6.  By-Law Amendments.  The Board of Directors shall have power to make,
alter, amend and repeal the By-Laws (except so far as the By-Laws adopted by
the stockholders shall otherwise provide.)  Any By-Laws made by the Directors
under the powers conferred hereby may be altered, amended or repealed by the
Directors or by the stockholders.  Notwithstanding the foregoing and anything
contained in this certificate of incorporation to the contrary, Article III of
the By-Laws shall not be altered, amended or repealed and no provision
inconsistent therewith shall be adopted without the affirmative vote of the
holders of at least 67% of the voting power of all the shares of the
Corporation entitled to vote generally in the election of Directors, voting
together as a single class.

Looks about right.  I suspect if Air Products is unable to 67% of the outstanding shares that the bylaw amendment goes down, notwithstanding the fact that it may have gotten a majority of the quorum in yesterday's meeting.   That will leave Air Products with one-third of the board and hanging around until the next annual meeting.  That's a mighty uncomfortable position to be in unless it can convince a Delaware court to order the Airgas board to pull the pill.  We'll see.

-bjmq

Correction:  Strike that, reverse it.  The Deal Professor is obviously correct on this point.  As has been also pointed out to me by a helpful reader, the "Article III" referenced in the bylaw amendment provision of the certificate (above) points back to bylaw provisions relating to "Directors".  The annual meeting is covered under "Article II" of the bylaws (from the bylaws) and they are subject to the following amendment provision:

 Article IX, Section 1. Amendments of By-Laws.
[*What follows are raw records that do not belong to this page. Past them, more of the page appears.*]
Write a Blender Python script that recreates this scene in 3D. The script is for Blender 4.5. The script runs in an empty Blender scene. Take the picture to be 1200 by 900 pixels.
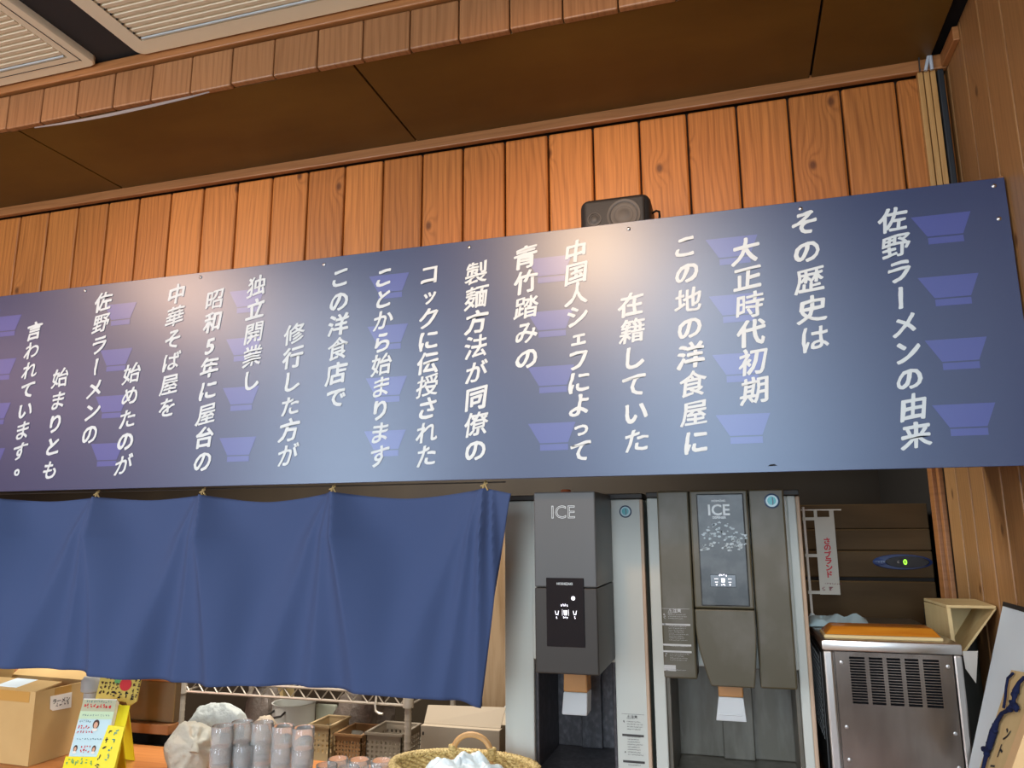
import bpy, bmesh, math, random
from mathutils import Vector, Matrix, noise as mnoise
random.seed(7)
S = bpy.context.scene
COL = S.collection
PI = math.pi

# ------------------------------------------------------------------ camera
YAW, PIT, ROL, FPX = math.radians(16.4431), math.radians(10.9919), math.radians(-.3107), 884.0
CZ = 1.5
FW = Vector((-math.sin(YAW)*math.cos(PIT), math.cos(YAW)*math.cos(PIT), math.sin(PIT)))
_r = Vector((math.cos(YAW), math.sin(YAW), 0)); _u = _r.cross(FW)
RT = _r*math.cos(ROL) + _u*math.sin(ROL)
UP = _u*math.cos(ROL) - _r*math.sin(ROL)
cam = bpy.data.cameras.new('camera'); cam.sensor_width = 36; cam.lens = FPX*36/1200; cam.clip_start = .02
co = bpy.data.objects.new('camera', cam); COL.objects.link(co)
co.matrix_world = Matrix(((RT.x, UP.x, -FW.x, 0), (RT.y, UP.y, -FW.y, 0), (RT.z, UP.z, -FW.z, CZ), (0, 0, 0, 1)))
S.camera = co
def at(px, py, Y):                       # where the sight line through a photo point meets the depth Y
    d = FW*FPX + RT*(px-600) - UP*(py-450); t = Y/d.y
    return Vector((d.x*t, Y, CZ+d.z*t))
def atz(px, py, Z):
    d = FW*FPX + RT*(px-600) - UP*(py-450); t = (Z-CZ)/d.z
    return Vector((d.x*t, d.y*t, Z))

# ------------------------------------------------------------------ world, lights, exposure
S.view_settings.view_transform = 'Standard'; S.view_settings.look = 'None'
S.view_settings.gamma = 1; S.view_settings.use_curve_mapping = False
S.view_settings.exposure = 0.14
W = bpy.data.worlds.new('world'); S.world = W; W.use_nodes = True
W.node_tree.nodes['Background'].inputs[0].default_value = (.75, .82, .95, 1)
W.node_tree.nodes['Background'].inputs[1].default_value = .2
def area(name, loc, rot, sx, sy, power, col):
    l = bpy.data.lights.new(name, 'AREA'); l.shape = 'RECTANGLE'; l.size = sx; l.size_y = sy
    l.energy = power; l.color = col
    o = bpy.data.objects.new(name, l); COL.objects.link(o); o.location = loc; o.rotation_euler = rot
    return o
WARM, COOL, NEUT = (1, .72, .45), (.80, .90, 1), (1, .93, .84)
area('window_daylight', (-3.4, -3.1, 1.80), (PI/2, 0, 0), .75, 1.7, 92, COOL)       # rear wall windows
area('window_daylight', (-.15, -3.1, 1.80), (PI/2, 0, 0), 1.2, 1.7, 66, (.70, .85, 1))
area('ceiling_panel_light', (-.20, -1.4, 2.73), (0, 0, 0), .52, 2.6, 66, (.97, .95, .96))   # ceiling fixtures of the dining room
area('ceiling_panel_light', (-2.45, -1.4, 2.73), (0, 0, 0),   .46, 2.5, 60, (.97, .95, .96))
area('ceiling_panel_light', (-5.3, -1.4, 2.73), (0, 0, 0), 1.0, 2.4, 90, (1, .55, .47))  # added warm panel, tints the reflection in the sign's left end
def downlight(loc, power, col, aim, r=.07):
    l = bpy.data.lights.new('downlight', 'SPOT'); l.energy = power; l.color = col; l.shadow_soft_size = r
    l.spot_size = math.radians(46); l.spot_blend = .9
    o = bpy.data.objects.new('spotlight', l); COL.objects.link(o); o.location = loc      # ceiling spotlights aimed at the sign
    o.rotation_euler = (Vector(aim)-Vector(loc)).to_track_quat('-Z', 'Y').to_euler()
downlight((-.53, .10, 2.70), 72, (1, .56, .27), (-.30, 1.6, 2.12)); downlight((-2.6, .15, 2.70), 58, (1, .56, .32), (-1.55, 1.6, 2.12))
area('kitchen_light', (-1.45, 2.30, 2.40), (0, 0, 0), 1.5, .4, 58, NEUT)

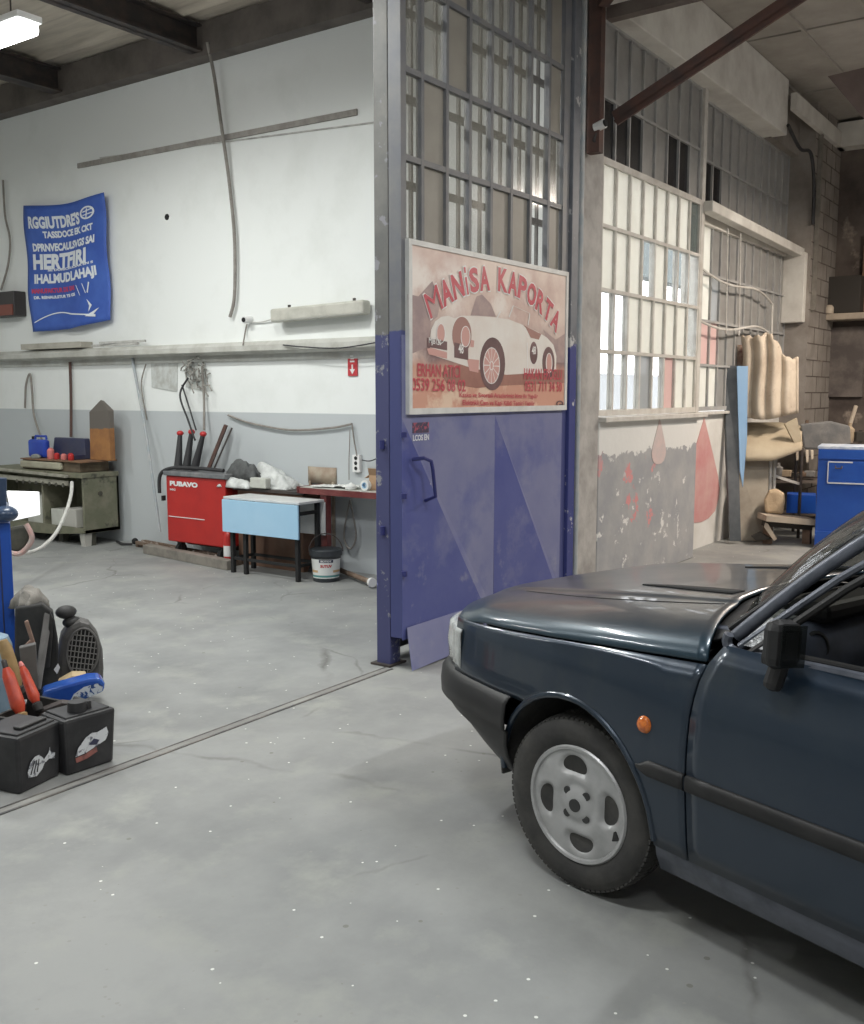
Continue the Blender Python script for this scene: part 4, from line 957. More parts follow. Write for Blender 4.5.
MB().lathe([(.045,0),(.045,.010),(.036,.014),(.032,.004),(.005,.006)], (-.648, .50, .888), (-1, .25, .25), 24).build('air_vent', 'car_black', car, smooth=True, **kw)
MB().box(-.57, -.47, .42, .60, .953, .958).build('dash_pale_slab', 'lamp_lens', car, **kw)  # thin pale slab on the dash top
for yy in (.36, -.36):
    s_ = MB().obox((-1.45, yy, .45), (.52, .48, .18), rot=(0, -.12, 0)).build('seat_cushion', 'car_rubber', car, bevel=.05, **kw)
    MB().obox((-1.80, yy, .78), (.16, .46, .62), rot=(0, -.25, 0)).build('seat_back', 'car_rubber', car, bevel=.05, **kw)
    MB().obox((-1.92, yy, 1.14), (.09, .26, .16), rot=(0, -.25, 0)).build('headrest', 'car_rubber', car, bevel=.03, **kw)
MB().obox((-2.35, 0, .5), (.5, 1.2, .2)).obox((-2.62, 0, .78), (.18, 1.2, .5), rot=(0,-.3,0)).build('rear_bench', 'car_rubber', car, bevel=.05, **kw)
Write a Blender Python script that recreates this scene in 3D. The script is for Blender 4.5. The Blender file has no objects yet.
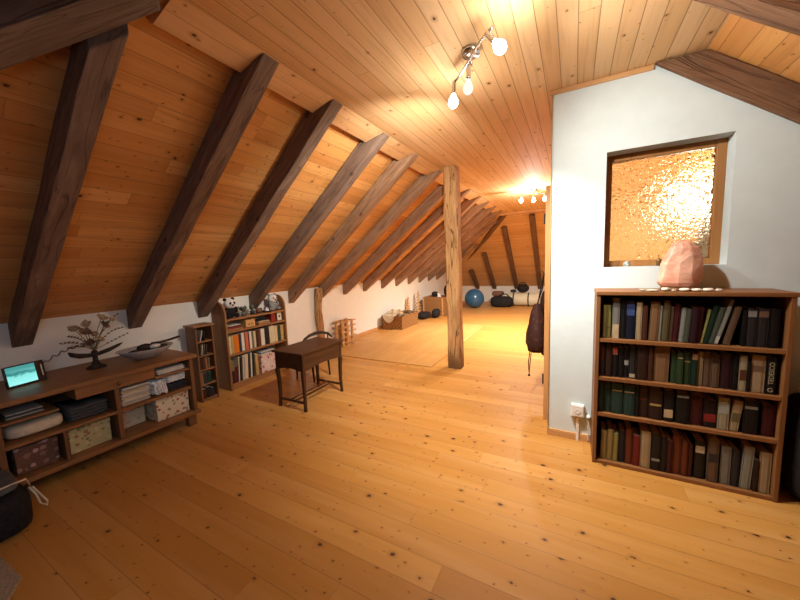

     Subject to the provisions of the Certificate of Incorporation, these By-Laws may be altered, amended or repealed at any regular meeting of the stockholders (or at any special meeting thereof duly called for that purpose) by a majority vote of the shares represented and entitled to vote at such meeting; provided that in the notice of such special meeting notice of such purpose shall be given. Subject to the laws of the State of Delaware, the Certificate of Incorporation and these By-Laws, the Board of Directors may by majority vote of those present at any meeting at which a quorum is present amend these By-Laws, or enact such other By-Laws as in their judgment may be advisable for the regulation of the conduct of the affairs of the Corporation.
If we're not talking about the provisions that relate to directors, then any bylaw amendments, including presumably amendments to annual meeting provision (Article II) are governed under this provision.  This calls for a simple majority of a quorum, which if I'm not mistaken is what Air Products got yesterday.  So, I suppose the intriguing short-circuit of the poison pill/staggered board defense is on.